The task: Give the data below again exactly as it stands. Omit the pictures.

----

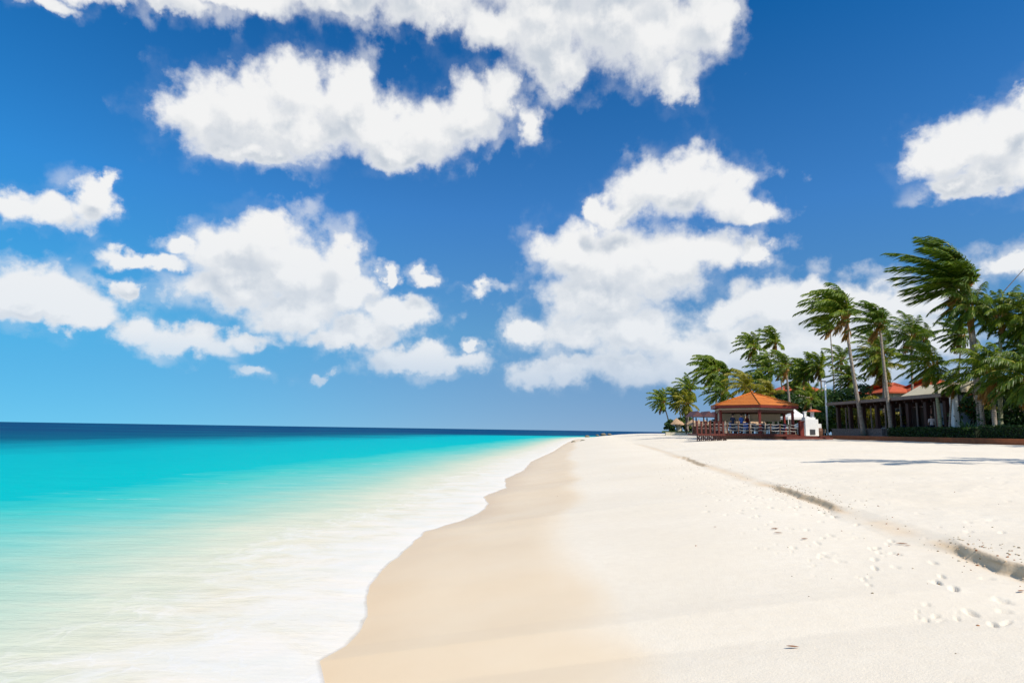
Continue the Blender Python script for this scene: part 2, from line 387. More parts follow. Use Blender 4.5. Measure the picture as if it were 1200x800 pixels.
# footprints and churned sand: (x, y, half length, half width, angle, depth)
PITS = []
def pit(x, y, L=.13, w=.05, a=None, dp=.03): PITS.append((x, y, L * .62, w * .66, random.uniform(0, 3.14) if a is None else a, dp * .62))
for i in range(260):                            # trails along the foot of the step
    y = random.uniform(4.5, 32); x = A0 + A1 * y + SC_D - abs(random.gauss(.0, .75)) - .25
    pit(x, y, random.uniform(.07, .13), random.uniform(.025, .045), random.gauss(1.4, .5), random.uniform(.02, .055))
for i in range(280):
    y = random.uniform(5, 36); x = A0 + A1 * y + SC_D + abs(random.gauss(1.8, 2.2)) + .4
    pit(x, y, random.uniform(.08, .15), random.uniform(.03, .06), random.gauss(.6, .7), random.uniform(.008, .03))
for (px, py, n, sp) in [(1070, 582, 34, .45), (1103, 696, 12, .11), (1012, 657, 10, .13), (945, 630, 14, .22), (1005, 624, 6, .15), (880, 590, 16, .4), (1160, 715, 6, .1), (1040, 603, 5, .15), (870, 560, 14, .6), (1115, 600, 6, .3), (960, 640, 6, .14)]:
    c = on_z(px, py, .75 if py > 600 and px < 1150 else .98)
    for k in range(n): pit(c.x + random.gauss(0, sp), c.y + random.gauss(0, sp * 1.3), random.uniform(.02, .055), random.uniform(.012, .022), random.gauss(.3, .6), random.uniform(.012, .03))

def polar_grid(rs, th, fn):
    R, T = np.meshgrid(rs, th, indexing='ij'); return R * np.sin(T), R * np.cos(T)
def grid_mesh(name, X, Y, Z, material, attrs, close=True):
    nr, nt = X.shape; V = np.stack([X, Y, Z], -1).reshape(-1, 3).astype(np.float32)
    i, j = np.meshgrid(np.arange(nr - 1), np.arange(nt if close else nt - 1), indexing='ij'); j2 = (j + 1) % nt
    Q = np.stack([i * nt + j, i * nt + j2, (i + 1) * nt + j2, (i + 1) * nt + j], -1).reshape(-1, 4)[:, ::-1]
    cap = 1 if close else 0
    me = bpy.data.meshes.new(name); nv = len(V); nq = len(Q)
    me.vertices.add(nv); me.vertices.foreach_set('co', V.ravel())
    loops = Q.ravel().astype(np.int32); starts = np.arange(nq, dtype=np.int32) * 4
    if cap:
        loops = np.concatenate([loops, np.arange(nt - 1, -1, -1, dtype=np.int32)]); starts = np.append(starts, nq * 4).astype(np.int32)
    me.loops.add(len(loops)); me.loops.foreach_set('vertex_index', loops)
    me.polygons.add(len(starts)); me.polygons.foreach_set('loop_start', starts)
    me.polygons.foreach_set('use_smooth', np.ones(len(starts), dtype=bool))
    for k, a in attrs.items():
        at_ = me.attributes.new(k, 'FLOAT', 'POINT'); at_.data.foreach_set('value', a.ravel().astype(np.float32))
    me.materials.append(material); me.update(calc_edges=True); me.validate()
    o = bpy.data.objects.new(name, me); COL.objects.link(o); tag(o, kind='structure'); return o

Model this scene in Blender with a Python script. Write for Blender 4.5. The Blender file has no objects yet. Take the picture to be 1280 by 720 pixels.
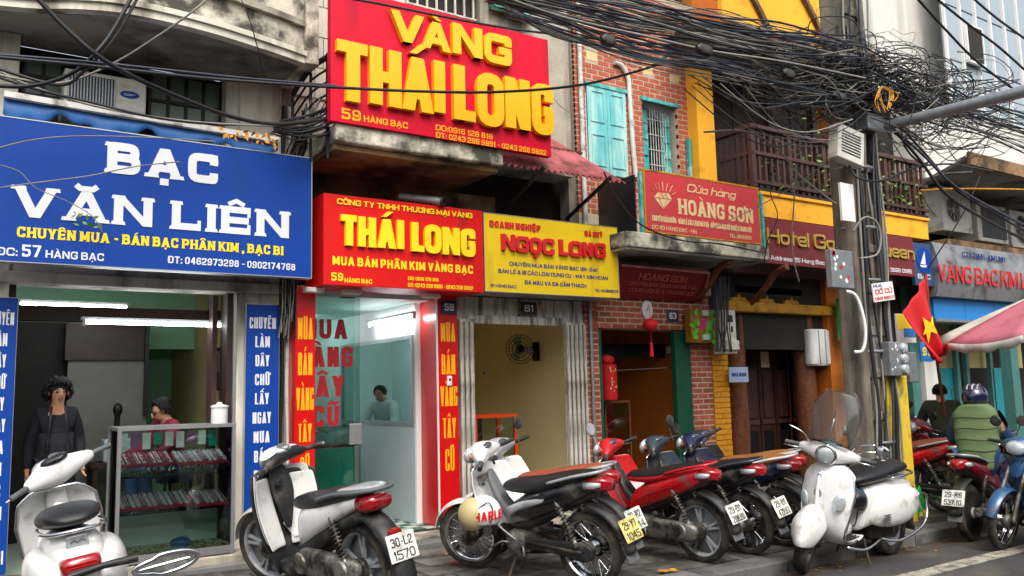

----

Task response:
Continue the Blender Python script for this scene: part 2, from line 387. More parts follow. Use Blender 4.5. Measure the picture as if it were 1200x800 pixels.
# footprints and churned sand: (x, y, half length, half width, angle, depth)
PITS = []
def pit(x, y, L=.13, w=.05, a=None, dp=.03): PITS.append((x, y, L * .62, w * .66, random.uniform(0, 3.14) if a is None else a, dp * .62))
for i in range(260):                            # trails along the foot of the step
    y = random.uniform(4.5, 32); x = A0 + A1 * y + SC_D - abs(random.gauss(.0, .75)) - .25
    pit(x, y, random.uniform(.07, .13), random.uniform(.025, .045), random.gauss(1.4, .5), random.uniform(.02, .055))
for i in range(280):
    y = random.uniform(5, 36); x = A0 + A1 * y + SC_D + abs(random.gauss(1.8, 2.2)) + .4
    pit(x, y, random.uniform(.08, .15), random.uniform(.03, .06), random.gauss(.6, .7), random.uniform(.008, .03))
for (px, py, n, sp) in [(1070, 582, 34, .45), (1103, 696, 12, .11), (1012, 657, 10, .13), (945, 630, 14, .22), (1005, 624, 6, .15), (880, 590, 16, .4), (1160, 715, 6, .1), (1040, 603, 5, .15), (870, 560, 14, .6), (1115, 600, 6, .3), (960, 640, 6, .14)]:
    c = on_z(px, py, .75 if py > 600 and px < 1150 else .98)
    for k in range(n): pit(c.x + random.gauss(0, sp), c.y + random.gauss(0, sp * 1.3), random.uniform(.02, .055), random.uniform(.012, .022), random.gauss(.3, .6), random.uniform(.012, .03))

def polar_grid(rs, th, fn):
    R, T = np.meshgrid(rs, th, indexing='ij'); return R * np.sin(T), R * np.cos(T)
def grid_mesh(name, X, Y, Z, material, attrs, close=True):
    nr, nt = X.shape; V = np.stack([X, Y, Z], -1).reshape(-1, 3).astype(np.float32)
    i, j = np.meshgrid(np.arange(nr - 1), np.arange(nt if close else nt - 1), indexing='ij'); j2 = (j + 1) % nt
    Q = np.stack([i * nt + j, i * nt + j2, (i + 1) * nt + j2, (i + 1) * nt + j], -1).reshape(-1, 4)[:, ::-1]
    cap = 1 if close else 0
    me = bpy.data.meshes.new(name); nv = len(V); nq = len(Q)
    me.vertices.add(nv); me.vertices.foreach_set('co', V.ravel())
    loops = Q.ravel().astype(np.int32); starts = np.arange(nq, dtype=np.int32) * 4
    if cap:
        loops = np.concatenate([loops, np.arange(nt - 1, -1, -1, dtype=np.int32)]); starts = np.append(starts, nq * 4).astype(np.int32)
    me.loops.add(len(loops)); me.loops.foreach_set('vertex_index', loops)
    me.polygons.add(len(starts)); me.polygons.foreach_set('loop_start', starts)
    me.polygons.foreach_set('use_smooth', np.ones(len(starts), dtype=bool))
    for k, a in attrs.items():
        at_ = me.attributes.new(k, 'FLOAT', 'POINT'); at_.data.foreach_set('value', a.ravel().astype(np.float32))
    me.materials.append(material); me.update(calc_edges=True); me.validate()
    o = bpy.data.objects.new(name, me); COL.objects.link(o); tag(o, kind='structure'); return o

Model this scene in Blender with a Python script. Write for Blender 4.5. The Blender file has no objects yet. Take the picture to be 1280 by 720 pixels.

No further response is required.